Deuteron Magnetic Resonance and Infrared Absorption Studies of Structure and Dynamics in Amorphous Hydrogenated Carbon and Carbon Nitride

Deuteron magnetic resonance (DMR) and infrared absorption spectra have been measured in amorphous hydrogenated carbon (a-C:H and a-C:D,H) and amorphous hydrogenated carbon nitride (a-CN:D,H) films plasma-deposited onto room-temperature substrates from feedstock mixtures of CH4, N2, and D2. DMR spectra and transient magnetization recoveries were measured between room temperature and 4 K. Recoveries are dominated by magnetization transport under extreme inhomogeneity. Methyl rotors CDx H3-x freeze out below 77 K. From the infrared absorption spectra, NH2, CHx, double bonded C-C, and triple bonded C-N stretching modes are observed.
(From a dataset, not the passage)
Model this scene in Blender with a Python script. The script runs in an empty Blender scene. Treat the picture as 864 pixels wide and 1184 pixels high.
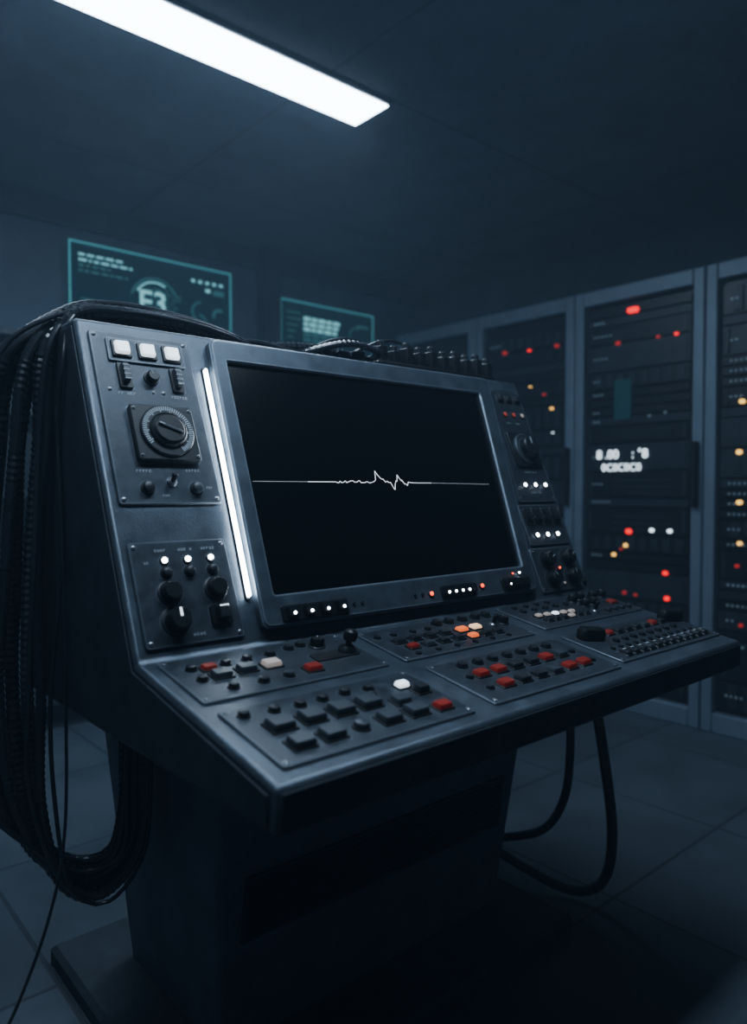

As a function of increasing nitrogen concentrations, the NH2 and C-N intensities dramatically increase while the CHx and C-C intensities decrease. In films where the ratio of nitrogen to carbon plus nitrogen is greater than 25%, the absorption spectra are dominated by NH2 stretching and bending modes; in contrast, the DMR spectra show many CDxHy configurations and a broader NDxHy structure. Proton NMR shows significant hydrogen clustering in a-CN:D,H.